* start *

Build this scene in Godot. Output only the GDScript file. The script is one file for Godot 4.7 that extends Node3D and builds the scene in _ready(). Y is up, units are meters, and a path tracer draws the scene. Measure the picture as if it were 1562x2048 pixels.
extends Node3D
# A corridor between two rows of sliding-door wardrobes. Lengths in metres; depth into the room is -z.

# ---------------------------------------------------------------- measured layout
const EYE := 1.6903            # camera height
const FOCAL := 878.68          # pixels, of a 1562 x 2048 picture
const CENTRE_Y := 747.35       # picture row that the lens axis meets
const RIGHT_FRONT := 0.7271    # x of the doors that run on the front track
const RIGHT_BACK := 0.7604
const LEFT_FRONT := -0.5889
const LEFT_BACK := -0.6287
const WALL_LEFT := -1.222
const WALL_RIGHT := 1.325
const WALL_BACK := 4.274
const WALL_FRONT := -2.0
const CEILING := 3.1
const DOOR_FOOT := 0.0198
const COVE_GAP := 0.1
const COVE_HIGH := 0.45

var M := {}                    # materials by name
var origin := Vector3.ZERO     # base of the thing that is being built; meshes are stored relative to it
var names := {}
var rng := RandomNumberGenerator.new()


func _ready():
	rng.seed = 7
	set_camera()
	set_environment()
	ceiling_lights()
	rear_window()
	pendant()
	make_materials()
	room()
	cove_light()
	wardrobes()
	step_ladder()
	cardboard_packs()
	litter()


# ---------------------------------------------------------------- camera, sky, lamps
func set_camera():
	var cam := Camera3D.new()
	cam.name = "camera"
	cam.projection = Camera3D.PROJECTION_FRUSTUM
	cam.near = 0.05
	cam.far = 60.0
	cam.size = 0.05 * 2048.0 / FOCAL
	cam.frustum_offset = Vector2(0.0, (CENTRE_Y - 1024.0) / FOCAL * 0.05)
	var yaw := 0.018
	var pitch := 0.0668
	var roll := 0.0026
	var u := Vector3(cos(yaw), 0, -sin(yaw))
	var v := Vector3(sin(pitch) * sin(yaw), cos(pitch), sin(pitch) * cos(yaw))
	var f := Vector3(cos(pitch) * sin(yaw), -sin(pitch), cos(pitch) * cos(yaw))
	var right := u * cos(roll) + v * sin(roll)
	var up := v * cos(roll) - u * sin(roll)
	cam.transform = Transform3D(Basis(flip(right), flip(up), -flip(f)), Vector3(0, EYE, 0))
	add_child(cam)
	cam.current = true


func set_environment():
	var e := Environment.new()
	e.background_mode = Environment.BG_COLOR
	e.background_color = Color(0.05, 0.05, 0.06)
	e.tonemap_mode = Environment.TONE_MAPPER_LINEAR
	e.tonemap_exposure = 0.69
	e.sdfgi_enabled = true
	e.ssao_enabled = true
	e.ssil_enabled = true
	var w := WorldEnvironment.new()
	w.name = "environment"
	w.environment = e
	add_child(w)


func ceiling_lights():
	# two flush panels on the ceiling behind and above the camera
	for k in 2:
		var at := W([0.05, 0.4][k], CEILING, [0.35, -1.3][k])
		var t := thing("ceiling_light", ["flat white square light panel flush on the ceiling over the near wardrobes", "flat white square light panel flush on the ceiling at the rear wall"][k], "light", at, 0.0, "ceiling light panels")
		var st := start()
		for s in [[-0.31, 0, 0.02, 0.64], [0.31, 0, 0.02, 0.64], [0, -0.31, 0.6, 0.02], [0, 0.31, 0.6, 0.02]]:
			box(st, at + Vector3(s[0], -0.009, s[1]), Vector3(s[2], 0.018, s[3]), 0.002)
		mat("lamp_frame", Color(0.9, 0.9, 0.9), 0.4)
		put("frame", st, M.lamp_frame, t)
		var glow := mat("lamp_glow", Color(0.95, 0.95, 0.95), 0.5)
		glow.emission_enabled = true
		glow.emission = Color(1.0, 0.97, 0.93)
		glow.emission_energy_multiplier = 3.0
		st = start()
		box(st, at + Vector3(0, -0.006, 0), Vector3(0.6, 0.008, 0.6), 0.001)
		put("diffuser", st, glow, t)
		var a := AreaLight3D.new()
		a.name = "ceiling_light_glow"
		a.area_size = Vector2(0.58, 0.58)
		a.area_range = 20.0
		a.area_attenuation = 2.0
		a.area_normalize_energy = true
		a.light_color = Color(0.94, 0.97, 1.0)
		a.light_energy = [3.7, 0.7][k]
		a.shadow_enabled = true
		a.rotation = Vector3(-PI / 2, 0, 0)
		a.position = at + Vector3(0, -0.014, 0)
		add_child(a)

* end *

Please print the material above exactly as it appears, from its first line through the line containing "# A corridor", inclusive, and stop there.

Build this scene in Godot. Output only the GDScript file. The script is one file for Godot 4.7 that extends Node3D and builds the scene in _ready(). Y is up, units are meters, and a path tracer draws the scene. Measure the picture as if it were 1562x2048 pixels.
extends Node3D
# A corridor between two rows of sliding-door wardrobes. Lengths in metres; depth into the room is -z.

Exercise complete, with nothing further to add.